India's tribal people represent an indigenous collection of hundreds of languages and ethnic backgrounds. Throughout the country, they are about seven percent of the population. For all the economic and social progress made by Indians in recent years, the tribes remain at the bottom of the development curve. The vast forest region where they are concentrated is a setting for intense conflict, largely the result of Maoist movements that now represent a significant political force in the area and a major security threat. Choudhary believes that a principal cause of the unrest is that the tribal people remain largely outside the mainstream of India's rapidly developing media. With a substantial rate of illiteracy and virtually nothing available in their own languages, they have no means of communication aside from the age-old world-of-mouth traditions.
The majority of their households still lack electricity. The Internet reaches less than one percent of the indigenous people, Choudhary says. Terrestrial television and radio continue to be overwhelmingly dominated by state-controlled services. (India does have forty news channels, but they are all on cable or satellite television, which reaches mainly urban residents who have arrived at international standards of technology and middle-class identity). So among those people who can only speak a regional dialect and who are unable to participate in the country's broader political debates, the local Maoist influence is particularly strong.

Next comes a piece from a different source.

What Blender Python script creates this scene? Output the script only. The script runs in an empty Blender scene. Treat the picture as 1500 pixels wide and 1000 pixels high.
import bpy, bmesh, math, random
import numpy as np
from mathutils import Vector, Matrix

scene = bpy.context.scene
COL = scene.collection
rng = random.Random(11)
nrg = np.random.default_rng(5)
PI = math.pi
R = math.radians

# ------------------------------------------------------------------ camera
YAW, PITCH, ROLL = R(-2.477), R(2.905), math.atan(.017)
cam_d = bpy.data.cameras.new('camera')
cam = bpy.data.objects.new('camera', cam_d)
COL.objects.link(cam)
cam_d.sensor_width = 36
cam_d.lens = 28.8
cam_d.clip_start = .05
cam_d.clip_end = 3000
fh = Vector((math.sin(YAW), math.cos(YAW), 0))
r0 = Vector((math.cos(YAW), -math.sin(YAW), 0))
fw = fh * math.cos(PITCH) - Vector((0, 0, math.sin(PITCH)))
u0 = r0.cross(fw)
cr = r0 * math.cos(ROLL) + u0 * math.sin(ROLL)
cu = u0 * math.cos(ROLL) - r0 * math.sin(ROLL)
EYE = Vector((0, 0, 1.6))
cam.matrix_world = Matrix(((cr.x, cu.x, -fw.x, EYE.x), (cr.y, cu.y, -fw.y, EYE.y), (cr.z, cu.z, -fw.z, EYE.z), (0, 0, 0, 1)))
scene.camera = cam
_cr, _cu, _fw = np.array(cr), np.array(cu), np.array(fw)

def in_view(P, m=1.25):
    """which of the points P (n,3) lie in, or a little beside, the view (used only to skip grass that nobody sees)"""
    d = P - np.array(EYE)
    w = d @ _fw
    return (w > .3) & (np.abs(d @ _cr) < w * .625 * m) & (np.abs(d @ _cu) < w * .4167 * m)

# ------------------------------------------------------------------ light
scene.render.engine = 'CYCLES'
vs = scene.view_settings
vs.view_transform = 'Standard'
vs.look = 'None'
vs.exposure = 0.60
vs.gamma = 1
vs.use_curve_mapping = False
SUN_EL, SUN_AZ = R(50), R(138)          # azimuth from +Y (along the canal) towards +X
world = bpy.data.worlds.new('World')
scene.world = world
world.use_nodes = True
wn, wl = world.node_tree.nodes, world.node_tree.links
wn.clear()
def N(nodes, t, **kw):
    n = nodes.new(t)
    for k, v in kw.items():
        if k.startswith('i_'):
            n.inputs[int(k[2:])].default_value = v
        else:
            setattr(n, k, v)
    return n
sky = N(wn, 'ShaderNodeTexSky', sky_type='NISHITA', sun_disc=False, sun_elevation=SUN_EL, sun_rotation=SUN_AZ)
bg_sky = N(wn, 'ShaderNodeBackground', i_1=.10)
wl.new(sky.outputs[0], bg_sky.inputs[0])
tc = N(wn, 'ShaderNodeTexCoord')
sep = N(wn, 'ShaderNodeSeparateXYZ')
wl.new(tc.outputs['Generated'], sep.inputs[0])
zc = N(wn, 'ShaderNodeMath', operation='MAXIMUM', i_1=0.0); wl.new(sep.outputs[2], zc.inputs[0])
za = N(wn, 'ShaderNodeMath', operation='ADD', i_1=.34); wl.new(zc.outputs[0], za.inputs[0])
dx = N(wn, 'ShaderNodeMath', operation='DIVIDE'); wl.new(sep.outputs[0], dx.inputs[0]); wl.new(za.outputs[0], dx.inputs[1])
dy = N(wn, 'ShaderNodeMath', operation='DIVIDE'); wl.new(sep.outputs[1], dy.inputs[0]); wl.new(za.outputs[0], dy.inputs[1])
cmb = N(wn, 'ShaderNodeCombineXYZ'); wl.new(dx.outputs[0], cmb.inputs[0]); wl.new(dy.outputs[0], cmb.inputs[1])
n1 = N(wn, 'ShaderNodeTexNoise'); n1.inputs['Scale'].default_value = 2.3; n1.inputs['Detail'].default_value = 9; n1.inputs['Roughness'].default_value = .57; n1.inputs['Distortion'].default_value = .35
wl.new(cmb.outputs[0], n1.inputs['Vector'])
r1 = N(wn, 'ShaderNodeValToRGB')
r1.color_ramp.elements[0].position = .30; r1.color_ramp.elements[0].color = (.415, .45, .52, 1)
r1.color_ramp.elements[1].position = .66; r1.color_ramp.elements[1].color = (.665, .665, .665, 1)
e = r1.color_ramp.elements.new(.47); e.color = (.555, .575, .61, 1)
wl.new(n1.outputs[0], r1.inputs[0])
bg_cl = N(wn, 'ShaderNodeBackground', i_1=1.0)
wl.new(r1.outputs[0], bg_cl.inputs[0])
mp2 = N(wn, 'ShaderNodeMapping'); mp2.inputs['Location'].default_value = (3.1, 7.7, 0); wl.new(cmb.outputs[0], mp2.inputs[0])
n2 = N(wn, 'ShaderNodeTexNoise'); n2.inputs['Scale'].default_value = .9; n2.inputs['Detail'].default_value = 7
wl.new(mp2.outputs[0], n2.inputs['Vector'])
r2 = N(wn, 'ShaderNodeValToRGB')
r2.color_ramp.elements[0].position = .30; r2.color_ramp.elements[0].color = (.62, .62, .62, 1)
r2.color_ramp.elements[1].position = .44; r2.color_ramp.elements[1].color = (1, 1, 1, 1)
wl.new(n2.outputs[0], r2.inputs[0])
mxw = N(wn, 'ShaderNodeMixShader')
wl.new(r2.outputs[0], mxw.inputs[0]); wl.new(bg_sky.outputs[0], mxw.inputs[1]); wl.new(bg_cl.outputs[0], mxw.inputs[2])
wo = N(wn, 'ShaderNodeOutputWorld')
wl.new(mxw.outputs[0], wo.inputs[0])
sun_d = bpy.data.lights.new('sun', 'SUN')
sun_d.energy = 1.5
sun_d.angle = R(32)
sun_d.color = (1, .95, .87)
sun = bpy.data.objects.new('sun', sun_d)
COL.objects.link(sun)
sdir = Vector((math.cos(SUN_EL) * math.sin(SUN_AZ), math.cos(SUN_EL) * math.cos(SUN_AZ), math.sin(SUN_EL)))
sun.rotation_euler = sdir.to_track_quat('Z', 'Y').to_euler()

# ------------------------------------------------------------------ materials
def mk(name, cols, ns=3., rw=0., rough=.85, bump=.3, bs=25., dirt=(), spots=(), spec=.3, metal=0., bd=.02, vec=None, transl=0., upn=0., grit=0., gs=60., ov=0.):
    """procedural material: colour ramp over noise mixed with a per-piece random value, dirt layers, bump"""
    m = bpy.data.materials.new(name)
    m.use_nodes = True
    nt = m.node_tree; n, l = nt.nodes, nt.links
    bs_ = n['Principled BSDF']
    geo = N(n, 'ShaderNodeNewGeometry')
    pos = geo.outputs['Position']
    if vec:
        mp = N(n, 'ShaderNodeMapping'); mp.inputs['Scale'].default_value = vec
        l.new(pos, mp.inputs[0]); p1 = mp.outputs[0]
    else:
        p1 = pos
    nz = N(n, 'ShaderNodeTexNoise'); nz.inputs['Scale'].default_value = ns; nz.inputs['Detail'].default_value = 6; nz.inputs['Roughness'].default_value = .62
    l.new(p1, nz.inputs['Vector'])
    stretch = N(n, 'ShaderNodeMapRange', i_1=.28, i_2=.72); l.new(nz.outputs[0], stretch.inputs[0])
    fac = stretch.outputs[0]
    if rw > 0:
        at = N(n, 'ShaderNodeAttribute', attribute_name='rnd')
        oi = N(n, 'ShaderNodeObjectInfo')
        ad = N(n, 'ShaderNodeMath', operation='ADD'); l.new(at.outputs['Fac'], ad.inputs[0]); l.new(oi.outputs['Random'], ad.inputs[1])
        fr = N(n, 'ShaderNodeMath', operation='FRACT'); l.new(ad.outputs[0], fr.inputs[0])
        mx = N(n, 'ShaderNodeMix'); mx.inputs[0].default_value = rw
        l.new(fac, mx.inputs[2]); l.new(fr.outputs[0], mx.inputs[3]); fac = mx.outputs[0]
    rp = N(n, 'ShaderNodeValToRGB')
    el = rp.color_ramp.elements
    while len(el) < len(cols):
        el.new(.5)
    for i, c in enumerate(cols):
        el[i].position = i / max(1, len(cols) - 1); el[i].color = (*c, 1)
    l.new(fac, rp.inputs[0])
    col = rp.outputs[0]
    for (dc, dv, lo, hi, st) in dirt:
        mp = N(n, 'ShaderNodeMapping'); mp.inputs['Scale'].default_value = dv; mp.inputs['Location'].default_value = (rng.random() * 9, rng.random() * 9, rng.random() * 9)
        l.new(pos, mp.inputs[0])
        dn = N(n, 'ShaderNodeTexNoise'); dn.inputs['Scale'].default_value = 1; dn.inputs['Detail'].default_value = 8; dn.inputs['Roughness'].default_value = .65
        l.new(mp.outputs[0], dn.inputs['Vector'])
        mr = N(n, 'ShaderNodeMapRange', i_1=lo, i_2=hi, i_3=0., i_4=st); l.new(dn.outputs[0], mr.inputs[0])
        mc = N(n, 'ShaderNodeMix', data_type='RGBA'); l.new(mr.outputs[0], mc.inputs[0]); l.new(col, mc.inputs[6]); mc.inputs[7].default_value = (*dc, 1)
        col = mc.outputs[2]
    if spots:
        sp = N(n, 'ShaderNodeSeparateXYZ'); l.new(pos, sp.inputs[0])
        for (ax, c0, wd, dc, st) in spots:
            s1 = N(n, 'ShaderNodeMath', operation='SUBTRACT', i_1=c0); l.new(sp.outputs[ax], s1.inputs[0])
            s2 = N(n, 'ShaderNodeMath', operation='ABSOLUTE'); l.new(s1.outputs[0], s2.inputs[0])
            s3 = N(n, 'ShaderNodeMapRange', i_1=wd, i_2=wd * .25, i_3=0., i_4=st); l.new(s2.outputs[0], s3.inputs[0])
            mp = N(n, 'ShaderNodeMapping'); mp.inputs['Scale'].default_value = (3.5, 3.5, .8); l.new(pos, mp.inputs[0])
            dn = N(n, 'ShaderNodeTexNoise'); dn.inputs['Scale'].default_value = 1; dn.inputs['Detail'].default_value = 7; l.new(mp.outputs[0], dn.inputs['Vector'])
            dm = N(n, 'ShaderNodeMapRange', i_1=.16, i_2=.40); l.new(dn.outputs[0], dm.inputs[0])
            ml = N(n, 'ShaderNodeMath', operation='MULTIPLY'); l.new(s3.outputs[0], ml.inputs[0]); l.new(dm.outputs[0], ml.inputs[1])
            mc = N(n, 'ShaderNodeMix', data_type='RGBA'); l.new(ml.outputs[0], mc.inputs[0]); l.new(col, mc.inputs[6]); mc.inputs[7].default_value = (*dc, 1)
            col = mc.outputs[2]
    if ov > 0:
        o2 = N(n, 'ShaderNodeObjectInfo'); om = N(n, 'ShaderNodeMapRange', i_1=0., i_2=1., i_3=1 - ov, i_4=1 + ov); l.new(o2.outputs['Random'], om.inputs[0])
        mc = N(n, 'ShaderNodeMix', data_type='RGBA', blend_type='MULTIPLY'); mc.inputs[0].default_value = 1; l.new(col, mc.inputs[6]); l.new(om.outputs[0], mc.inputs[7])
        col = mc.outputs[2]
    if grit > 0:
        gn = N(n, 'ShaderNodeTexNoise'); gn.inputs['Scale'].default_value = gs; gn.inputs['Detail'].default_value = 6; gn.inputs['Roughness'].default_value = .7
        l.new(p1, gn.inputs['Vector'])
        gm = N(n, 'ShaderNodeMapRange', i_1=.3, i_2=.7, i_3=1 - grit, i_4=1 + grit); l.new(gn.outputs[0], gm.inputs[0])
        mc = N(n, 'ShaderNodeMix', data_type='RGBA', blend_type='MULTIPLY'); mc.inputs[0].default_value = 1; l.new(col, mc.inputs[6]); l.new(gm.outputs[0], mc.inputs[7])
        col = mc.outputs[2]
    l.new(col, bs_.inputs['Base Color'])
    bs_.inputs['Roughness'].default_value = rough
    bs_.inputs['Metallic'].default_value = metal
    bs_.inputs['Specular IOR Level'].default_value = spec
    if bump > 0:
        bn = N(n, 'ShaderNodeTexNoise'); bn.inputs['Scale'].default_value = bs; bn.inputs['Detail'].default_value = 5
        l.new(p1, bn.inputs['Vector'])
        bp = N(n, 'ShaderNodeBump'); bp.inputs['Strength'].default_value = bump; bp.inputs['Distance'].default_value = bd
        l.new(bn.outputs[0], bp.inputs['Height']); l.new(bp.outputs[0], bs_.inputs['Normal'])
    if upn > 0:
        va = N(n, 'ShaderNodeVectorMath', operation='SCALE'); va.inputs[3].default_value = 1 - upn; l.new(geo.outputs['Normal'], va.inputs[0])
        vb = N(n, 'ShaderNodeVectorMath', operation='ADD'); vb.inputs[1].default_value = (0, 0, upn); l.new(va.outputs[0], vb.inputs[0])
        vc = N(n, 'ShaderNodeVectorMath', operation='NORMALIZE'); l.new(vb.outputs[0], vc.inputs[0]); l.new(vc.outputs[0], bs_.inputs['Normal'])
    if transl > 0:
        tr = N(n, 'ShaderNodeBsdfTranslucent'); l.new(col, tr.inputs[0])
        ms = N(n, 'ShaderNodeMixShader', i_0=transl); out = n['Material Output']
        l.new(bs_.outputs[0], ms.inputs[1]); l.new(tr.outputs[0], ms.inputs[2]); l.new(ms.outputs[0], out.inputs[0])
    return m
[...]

Choudhary grew up in Chhattisgarh, where his father, a Hindu, worked for the railway as a guard. After school, college, a stint at a newspaper, and a successful run with the BBC around India, Choudhary became intrigued with the possibility of developing a news-gathering operation for his home state. While continuing to freelance for the BBC and Britain's Channel 4, Choudhary embarked via the Internet to find a system that might work in the remote hinterlands. He found a group at MIT working on the development of voice XML technology, which he describes as a "wiki for non-English speakers with access to a mobile phone." In a Yahoo discussion group and in conversations on Skype, the principles for the project were shaped and refined. Choudhhary's goal was a point of entry as straightforward as a phone number that would offer the caller a menu of spoken stories ("hit 1") as well as the capacity to submit stories ("hit 2") that would be reviewed by an editor and made ready for delivery to other callers. There is also a companion website at CGNet Swara, where I found an extensive catalog of stories that can be played.
It has now been about fifty years since the advent of transistor and battery-powered radios made an enormous impact on these rural areas. But the news on the radio stations is still very tightly managed by the state (there are no independent or private news stations). And, of course, the information only goes one way. That is what makes the mobile project so promising. For the first time, news can be made available from across the region in several languages, provided by reporters in towns and villages in a way that substantial parts of the community can engage.